Un autre argument avancé par les défenseurs du vote électronique est son moindre coût par rapport au vote classique. Mais, pour répondre aux recommandations de la CNIL, universités, instituts et grandes écoles seront amenés à commander des audits auprès d’organismes privés afin de faire expertiser leurs systèmes de vote. Aussi ce mode de votation sera-t-il source de frais importants, que les établissements modestes ne pourront sans doute pas prendre en charge. In fine, le vote électronique ne devrait pas être moins coûteux que le vote papier.
Enfin, la possibilité offerte à chaque établissement de choisir son propre mode de votation entraînera une inégalité d’accès au scrutin contraire, selon nous, aux principes républicains.
Toutefois, nous partageons la préoccupation des auteurs de ce texte. Le taux d’abstention des étudiants, qui oscille entre 80 % et 85 %, est en effet particulièrement inquiétant. Il traduit cette « panne civique » que l’on constate quasiment à chaque nouvelle élection, qu’elle soit locale ou nationale. Nos concitoyens les plus jeunes constituent aujourd’hui l’une des bases de l’abstentionnisme. Ce phénomène, nuisible à la vitalité démocratique de notre pays, appelle des réponses fortes, adaptées. Celles-ci ont certes un coût, mais c’est indéniablement le prix à payer pour que vive la démocratie.

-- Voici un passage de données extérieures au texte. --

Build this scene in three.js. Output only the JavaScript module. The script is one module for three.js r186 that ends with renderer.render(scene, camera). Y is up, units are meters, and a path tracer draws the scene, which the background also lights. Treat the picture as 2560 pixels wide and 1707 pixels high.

Habituer les étudiants à se rendre aux urnes ne peut être, de ce point de vue, que bénéfique. Encore faut-il que les jeunes sachent précisément ce sur quoi ils vont se prononcer. En l’occurrence, il conviendrait de pallier leur manque de connaissance du fonctionnement de l’université. Le rôle des élus dans le conseil d’administration, le conseil scientifique et le conseil des études et de la vie universitaire doit être mis en exergue et faire l’objet de campagnes d’information en direction des étudiants.
Toutes les dispositions doivent être prises pour créer les conditions de véritables campagnes électorales à l’occasion des scrutins internes aux universités, instituts et écoles. Nous souhaitons ainsi que les professions de foi des diverses listes soient adressées par voie postale aux étudiants, que les syndicats ou associations d’étudiants puissent diffuser leurs documents sur l’ensemble des sites des établissements ou encore que des débats et des rencontres entre les candidats soient organisés préalablement au scrutin.

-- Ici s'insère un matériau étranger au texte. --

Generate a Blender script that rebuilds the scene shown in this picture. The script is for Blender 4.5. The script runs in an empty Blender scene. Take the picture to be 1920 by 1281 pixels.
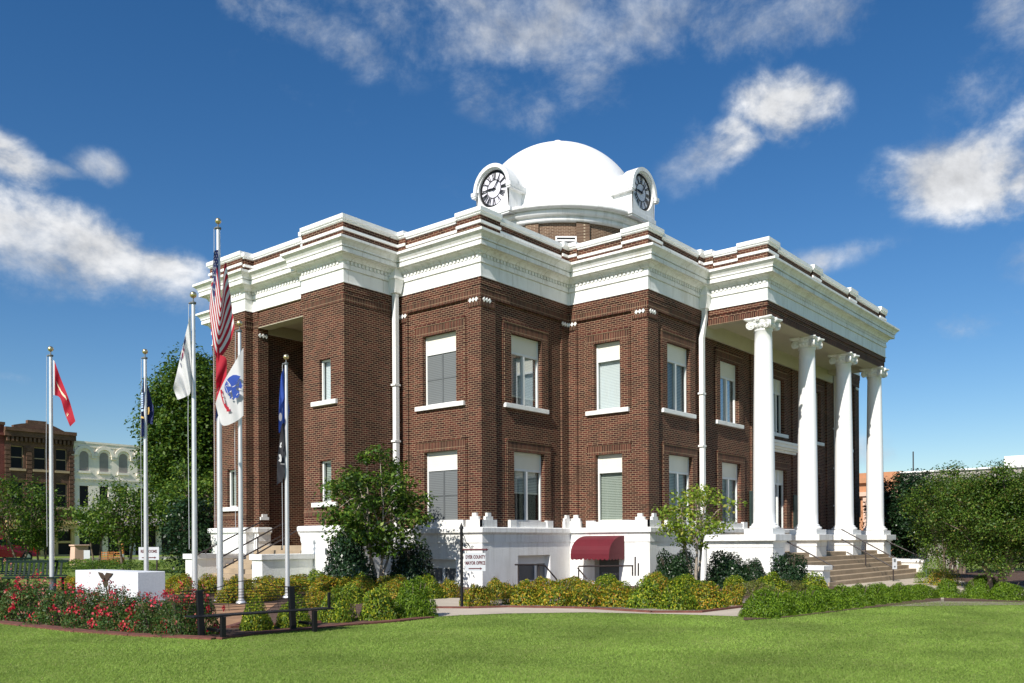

Nous proposons également, pour chaque élection, la mise en place de commissions électorales chargées d’arrêter les dates, horaires et lieux du scrutin. Il paraît souhaitable que la consultation soit étalée sur plusieurs jours afin que le plus grand nombre d’étudiants puissent se prononcer. En effet, beaucoup d’entre eux sont amenés à travailler pour financer leurs études et couvrir leurs besoins, ce qui explique en partie leur absence le jour du scrutin.
Ces commissions devraient en outre veiller à donner le maximum de visibilité au scrutin et s’assurer de l’égalité d’accès aux isoloirs de tous les étudiants, notamment de ceux qui sont atteints d’un handicap.

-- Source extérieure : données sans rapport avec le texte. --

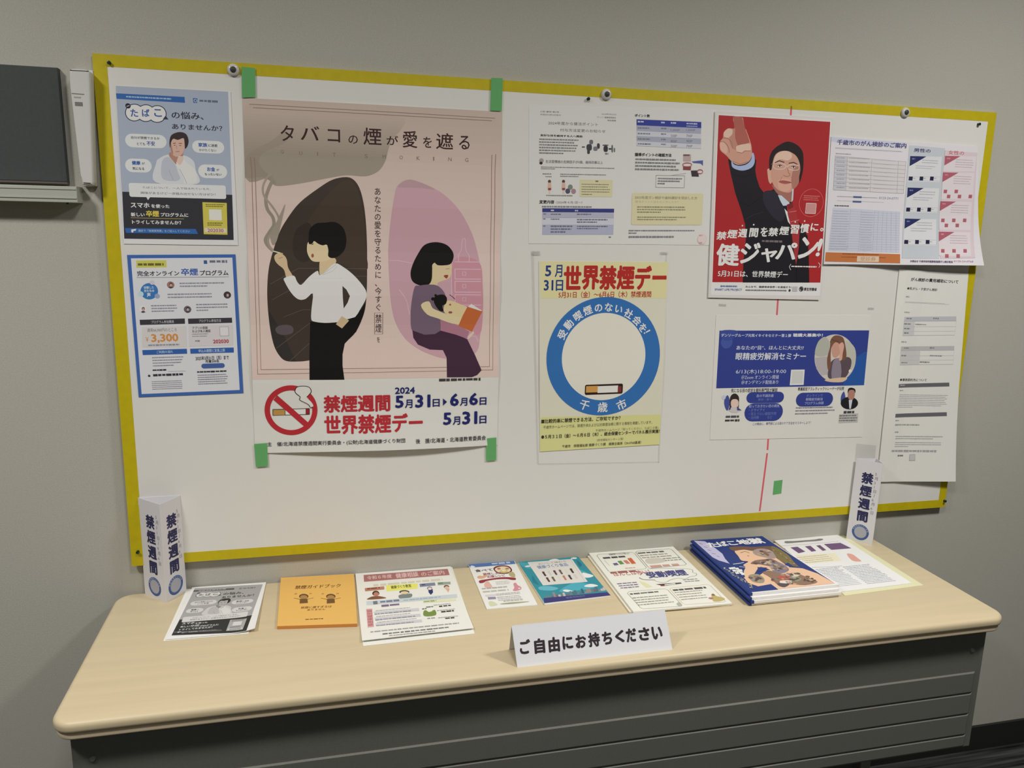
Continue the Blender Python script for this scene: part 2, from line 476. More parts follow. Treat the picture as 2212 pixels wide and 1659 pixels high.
# ---------------------------------------------------------------- notice board
BN = V3(0, -1, .0060); BN /= np.linalg.norm(BN)
BO0 = V3(0, -.009, 1.7628)
BO = lambda h: BO0+BN*h
BX0, BX1 = .1938, 2.1801; BV = V3(0, .0060, 1); BV /= np.linalg.norm(BV); BH = .9982
nb = root('notice_board', (1.18, BO0[1]-.006, .7646), 'large white notice board edged with yellow tape, mounted on the wall above the table', 'notice board')
def bw(u, v, h): return tuple(V3(u, 0, 0)+V3(0, BO0[1], BO0[2])+BV*v+BN*h-np.array(nb.location))    # v from the top down (negative)
def bslab(name, u0, u1, v0, v1, h0, h1, mat):
    bm = bmesh.new(); prism(bm, [(u0, v0), (u1, v0), (u1, v1), (u0, v1)], h0, h1, bw)
    return link(name, mesh_of(bm, name), mat, nb)
M_BOARD = nodemat('white_board_face', (.775, .77, .74), .5, .3)
M_YEL = nodemat('yellow_tape', (.56, .46, .006), .5, .35, ((60, 60, 60), 2, .04))
bslab('board_panel', BX0+.0006, BX1-.0006, -BH+.0006, -.0006, -.0065, 0, M_BOARD)
tw_ = .0215
bslab('yellow_edge_tape', BX0, BX1, -tw_, 0, -.0068, .0003, M_YEL)
bslab('yellow_edge_tape', BX0, BX1, -BH, -BH+tw_, -.0068, .0003, M_YEL)
bslab('yellow_edge_tape', BX0, BX0+.024, -BH+tw_, -tw_, -.0068, .0003, M_YEL)
bslab('yellow_edge_tape', BX1-tw_, BX1, -BH+tw_, -tw_, -.0068, .0003, M_YEL)
def bpt(x, y, h=0):
    p = hit(x, y, BO(h), BN); return float(p[0]), float((p-BO0)@BV)
bm = bmesh.new()
for (xa, ya, xb, yb) in ((1709.5, 229, 1657.8, 972), (1657.2, 979, 1641, 1104)):
    a, b = bpt(xa, ya), bpt(xb, yb)
    prism(bm, [(b[0]-.0022, b[1]), (b[0]+.0022, b[1]), (a[0]+.0022, a[1]), (a[0]-.0022, a[1])], 0, .0003, bw)
o = link('red_line', mesh_of(bm, 'red_line'), C(196, 82, 92), nb); o['label'] = 'thin vertical red line on the board face'

# mounting washers with screws, and dark green pins
M_CLEAR = bpy.data.materials.new('clear_plastic'); M_CLEAR.use_nodes = True
p_ = M_CLEAR.node_tree.nodes['Principled BSDF']; p_.inputs['Base Color'].default_value = (.62, .62, .6, 1)
p_.inputs['Roughness'].default_value = .12; p_.inputs['Transmission Weight'].default_value = .0; p_.inputs['IOR'].default_value = 1.45
M_STEEL = nodemat('screw_steel', (.28, .27, .25), .3, .5, metallic=.8)
M_HOLE = nodemat('socket_dark', (.05, .05, .045), .5)
M_PIN = nodemat('dark_green_plastic', (.008, .035, .02), .25, .5)
BROT = Matrix(((1, 0, 0), (0, BV[1], BN[1]), (0, BV[2], BN[2]))).to_4x4()      # local x,y,z -> U, V, N
def lathe(name, prof, mat, parent, n=28):
    bm = bmesh.new(); rings = []
    for r, z in prof: rings.append([bm.verts.new((r*math.cos(2*math.pi*i/n), r*math.sin(2*math.pi*i/n), z)) for i in range(n)])
    for a, b in zip(rings, rings[1:]):
        for i in range(n): bm.faces.new((a[i], a[(i+1) % n], b[(i+1) % n], b[i]))
    bm.faces.new(rings[0][::-1]); bm.faces.new(rings[-1])
    me = mesh_of(bm, name, True); me.set_sharp_from_angle(angle=math.radians(50))
    return link(name, me, mat, parent)
for (x, y), lab in zip(((504, 151), (1310, 204), (1956, 243)),
                       ('clear round washer with screw on the yellow tape left of the first green tape',
                        'clear round washer with screw above the points notice, board top middle',
                        'clear round washer with screw on the yellow tape above the check-up table')):
    p = hit(x, y, BO(.003), BN)
    r = root('clear_washer', (0, 0, 0), lab, 'washer', 'clear board washers'); r.matrix_world = Matrix.Translation(tuple(p-BN*.0025)) @ BROT
    lathe('washer_ring', [(.0112, 0), (.0112, .003), (.0095, .0055), (.006, .0062)], M_CLEAR, r)
    lathe('screw_head', [(.0052, .0062), (.0055, .0075), (.0042, .0088)], M_HOLE, r, 20)
pins = (((235, 135), 'dark green push pin at the board top left corner'), ((1272, 213), 'dark green push pin beside the middle clear washer'),
        ((2117, 268), 'dark green push pin inside the board top right corner'), ((297, 1194), 'dark green push pin in yellow tape behind the left paper pillar'),
        ((2043, 1083), 'dark green push pin at the board bottom right corner'))
for (x, y), lab in pins:
    p = hit(x, y, BO(.006), BN)
    r = root('push_pin', (0, 0, 0), lab, 'push pin', 'green push pins'); r.matrix_world = Matrix.Translation(tuple(p-BN*.006)) @ BROT
    lathe('pin_head', [(.0032, .0003), (.0022, .002), (.0020, .0035), (.0034, .0048), (.0034, .0058), (.0015, .0062)], M_PIN, r, 16)

# ---------------------------------------------------------------- wall devices at the left
def wall_quad(name, pts, y0, y1, mat, parent, bev=0):
    """outline given as (x,z) pairs on the wall, extruded between depths y0 > y1"""
    bm = bmesh.new(); L = parent.location if parent else Vector((0, 0, 0))
    prism(bm, pts, 0, 1, lambda u, v, h: (u-L[0], (y0+(y1-y0)*h)-L[1], v-L[2]))
    if bev:
        es = [e for e in bm.edges if abs(e.verts[0].co.y-(y1-L[1])) < 1e-6 and abs(e.verts[1].co.y-(y1-L[1])) < 1e-6]
        bmesh.ops.bevel(bm, geom=es, offset=bev, segments=3, profile=.5, affect='EDGES')
    return link(name, mesh_of(bm, name), mat, parent)
wp = lambda x, y, yy: (lambda p: (float(p[0]), float(p[2])))(hit(x, y, V3(0, yy, 0), V3(0, 1, 0)))
M_DARK = nodemat('dark_grey_panel', (.062, .07, .072), .6, .25, ((200, 200, 200), 2, .06))
M_ALU = nodemat('pale_aluminium', (.46, .47, .42), .4, .4)
M_WHITE = nodemat('white_plastic', (.66, .655, .64), .4, .4)
M_GREY = nodemat('grey_print', (.2, .2, .2), .5)
a = wp(122, 146, -.015); b = wp(147, 393, -.015)
dk = root('wall_panel', (-.15, YW, a[1]-.2), 'dark grey flat panel on the wall at the left edge, above a pale tray', 'panel')
xr = (a[0]+b[0])/2
wall_quad('panel_face', [(-.45, b[1]), (xr, b[1]), (xr, a[1]), (-.45, a[1])], YW, -.015, M_DARK, dk, .001)
wall_quad('panel_bottom_trim', [(-.45, b[1]-.004), (xr, b[1]-.004), (xr, b[1]-.0003), (-.45, b[1]-.0003)], YW, -.016, nodemat('brown_trim', (.12, .10, .085), .5), dk)
t0 = wp(165, 403, -.036); t1 = wp(165, 438, -.036)
tr = root('pen_tray', (-.15, YW, t1[1]), 'pale metal tray ledge on the wall below the dark grey panel', 'tray')
wall_quad('tray_body', [(-.45, t1[1]), (t0[0], t1[1]), (t0[0], t0[1]), (-.45, t0[1])], YW, -.036, M_ALU, tr, .001)
zz = t1[1]+(t0[1]-t1[1])*.28
wall_quad('tray_lip', [(-.45, zz-.0012), (t0[0]-.001, zz-.0012), (t0[0]-.001, zz+.0012), (-.45, zz+.0012)], -.036, -.0375, M_ALU, tr)
wall_quad('tray_lip', [(-.45, t0[1]-.006), (t0[0]-.001, t0[1]-.006), (t0[0]-.001, t0[1]-.004), (-.45, t0[1]-.004)], -.036, -.0372, M_ALU, tr)
bm = bmesh.new(); bmesh.ops.create_cone(bm, cap_ends=True, segments=10, radius1=.002, radius2=.002, depth=.003, matrix=Matrix.Translation((t0[0]-.02+.15, -.026-YW, -.0012)))
link('tray_screw', mesh_of(bm, 'tray_screw'), M_HOLE, tr)
# handset in a wall holder
def zz4(x, y): return x/3.95, 80+y/3.95
hp = lambda x, y, d: wp(*zz4(x, y), d)
hs = root('wall_handset', (hp(700, 1280, -.01)[0], YW, hp(700, 1280, -.01)[1]), 'slim white handset in its wall holder between dark panel and board', 'handset')
wall_quad('wall_holder', [hp(712, 1275, -.012), hp(822, 1272, -.012), hp(795, 285, -.012), hp(620, 270, -.012)], YW, -.012, M_WHITE, hs, .002)
F_ = -.036
body = [hp(703, 1262, F_), hp(790, 1262, F_), hp(797, 1240, F_), hp(768, 300, F_), hp(740, 276, F_), hp(610, 268, F_), hp(588, 290, F_), hp(600, 420, F_), hp(640, 760, F_), hp(690, 1180, F_)]
hb = wall_quad('handset_body', body, -.012, F_, M_WHITE, hs, .004)
def strip(name, x0, y0, x1, y1, wpx, mat):
    p = np.array(hp(x0, y0, F_)); q = np.array(hp(x1, y1, F_)); d = q-p; n = np.array((-d[1], d[0]))/np.linalg.norm(d)*wpx/2
    wall_quad(name, [tuple(p-n), tuple(q-n), tuple(q+n), tuple(p+n)], F_, F_-.0004, mat, hs)
strip('top_seam', 596, 283, 757, 292, .0012, M_HOLE)
strip('slot', 612, 481, 718, 489, .0013, M_GREY)
strip('bottom_seam', 712, 1243, 772, 1246, .0012, M_HOLE)
strip('maker_print', 632, 512, 690, 516, .0022, nodemat('pale_grey_print', (.4, .4, .4), .5))
o = strip('name_badge', 640, 570, 705, 573, .0068, M_GREY)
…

Enfin, nous estimons indispensable de revoir la composition des conseils d’administration des universités en renforçant la représentation des étudiants et des personnels IATOS – ingénieurs, administratifs, techniciens, ouvriers de service. Revoir les équilibres modifiés par la loi relative aux libertés et responsabilités des universités du 10 août 2007 contribuerait à dynamiser la vie démocratique universitaire et encouragerait la participation des étudiants, dès lors que ceux-ci seraient mieux représentés au sein des instances décisionnelles et seraient ainsi mieux en mesure de peser sur les choix stratégiques des établissements.
Ces mesures de bon sens créeraient les conditions pour remédier à l’abstention dramatique des étudiants, bien plus que la mise en œuvre d’un nouveau mode de votation qui n’offre pas de réelle garantie quant à la sincérité du scrutin.
Parce qu’une simple mesure technique ne permettra pas de répondre à un réel problème de fond, nous nous prononcerons contre cette proposition de loi.